Estate Planning consists of the anticipation and different arrangements through legal documents for a person’s property and assets to be managed, distributed, split and gifted upon the person’s death or upon a certain event, such as an incapacity to make sound decisions. Usually, Estate planning will be used to make decisions in advance in case you become incapacitated or unable to express your will but it can also serve to legally and lawfully reduce your estate taxes and other estate expenses. The process of planning in advance the way your assets will be distributed upon your death requires the help of a highly experienced attorney in Elder Law. The attorney you will chose to draft your Estate Planning documents will help you determine what constitutes your assets and property, the way you want to distribute them, who you would like to distribute your assets to and how to achieve your personal objectives estate-wise.

Estate Planning can be implemented through various means: You may want to have a Last Will and Testament drafted for you to set the way your property will be distributed and to whom it will be distributed. You also may ask for a Trust to be set for you in order to achieve specific purposes such as distribute funds for the benefit of your minor children or disabled loved ones in case you would pass.

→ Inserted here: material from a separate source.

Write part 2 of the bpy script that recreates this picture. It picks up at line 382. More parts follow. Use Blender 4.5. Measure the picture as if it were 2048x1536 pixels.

Additionally, estate planning can be done through the drafting of documents giving authority to a nominated person to make certain decisions for you, in case you would no longer be able to: For example, an attorney can prepare a Power of Attorney or Healthcare proxy for you.

The purpose of estate planning is to tailor your legal documents and tools to your specific and individual needs in order to get the best from your Estate upon your death or incapacity.